In questi ultimi trent'anni non si è verificato il tanto atteso crollo del capitalismo mondiale, ma non per questo la borghesia ha risolto la propria crisi di ciclo. Anzi, se andiamo a leggere attentamente l'evolversi del capitalismo in questi ultimi decenni possiamo certamente osservare come le brevi fasi di ripresa economica siano state semplicemente delle parentesi in una situazione di crisi permanente del capitale. Dagli anni ottanta in avanti l'economia mondiale è stata continuamente scossa da fenomeni di crisi i cui effetti sociali sono stati sempre più disastrosi per il proletariato internazionale. Tra le numerose crisi che hanno scosso l'equilibrio economico-finanziario internazionale in questi ultimi anni possiamo ricordare la crisi messicana, il tracollo dei paesi del sudest asiatico, la crisi della Russia e del Brasile, senza dimenticare lo scoppio della bolla speculativa giapponese nei primi anni novanta, e per ultima la crisi argentina.

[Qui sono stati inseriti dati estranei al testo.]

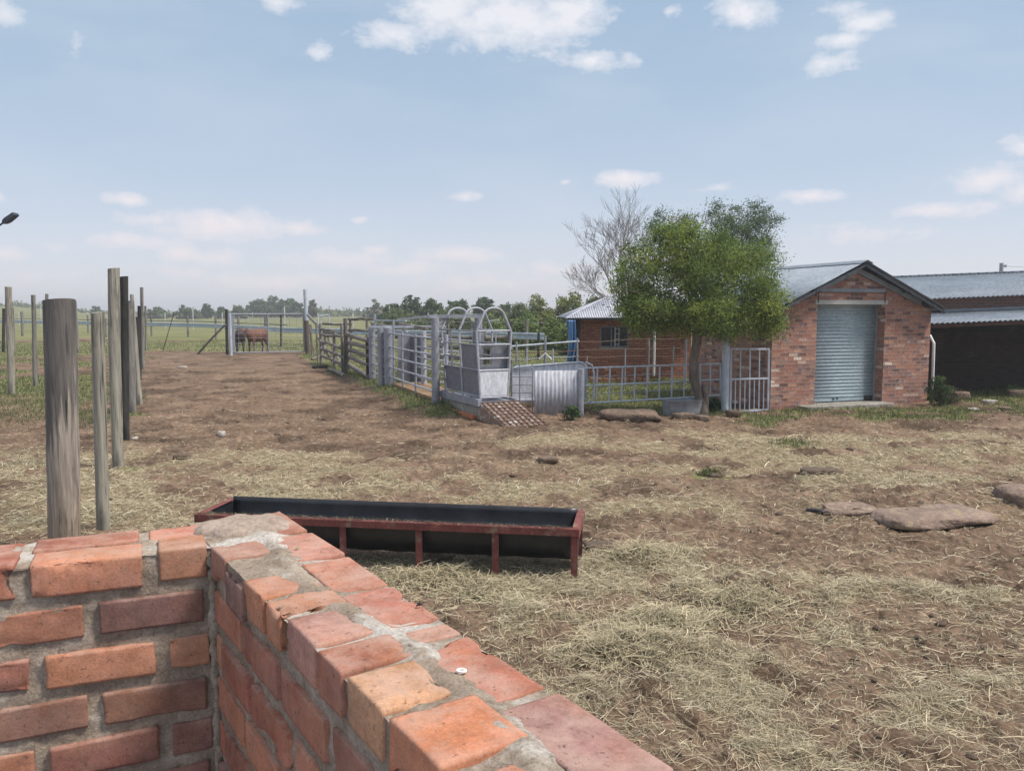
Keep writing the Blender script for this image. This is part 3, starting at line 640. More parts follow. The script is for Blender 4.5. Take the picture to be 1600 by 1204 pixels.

Il moderno capitalismo presenta indubbiamente una capacità maggiore di gestire la propria crisi di ciclo rispetto al passato. Grazie anche ai processi di finanziarizzazione dell'economia, i paesi imperialistici più importanti riescono ad appropriarsi di quote crescenti di plusvalore prodotto dal proletariato internazionale negli angoli più disparati del mondo. Grazie al meccanismo della rendita finanziaria, di cui gli Stati Uniti grazie al dollaro e al proprio esercito sono i maggiori percettori, la crisi di ciclo del capitale ha subito una dilazione nel tempo, ma il cui prezzo è stato elevatissimo per miliardi di esseri umani che vivono nelle aree meno avanzate nel pianeta. I brevi intervalli di crescita e sviluppo sono inseriti in un ciclo economico di crisi i cui effetti sono sotto gli occhi di tutti. Miliardi di esseri umani ridotti alla fame, interi continenti desertificati da un punto di vista produttivo e una borghesia che per difendere a denti stretti i suoi privilegi di classe è disposta a giocare fino in fondo la partita della guerra imperialista.

Se la crisi del 1929 si è conclusa con il massacro della seconda guerra mondiale, la aumentate capacità di gestione dell'attuale fase di crisi ciclica del capitalismo non impediscono alla borghesia di ricorre allo strumento bellico per risolvere le proprie contraddizioni. Guerra del golfo, Jugoslavia, Cecenia, Afghanistan e il nuovo atteso conflitto in Iraq sono l'ennesima dimostrazione che il capitalismo può anche rilanciare nel breve periodo la propria economia ma dalla crisi di ciclo si esce solo con la distruzione di risorse umane e materiali o, se il proletariato riesce a riprende in mano la propria autonomia di classe e ricostruire il proprio partito politico, con la rivoluzione.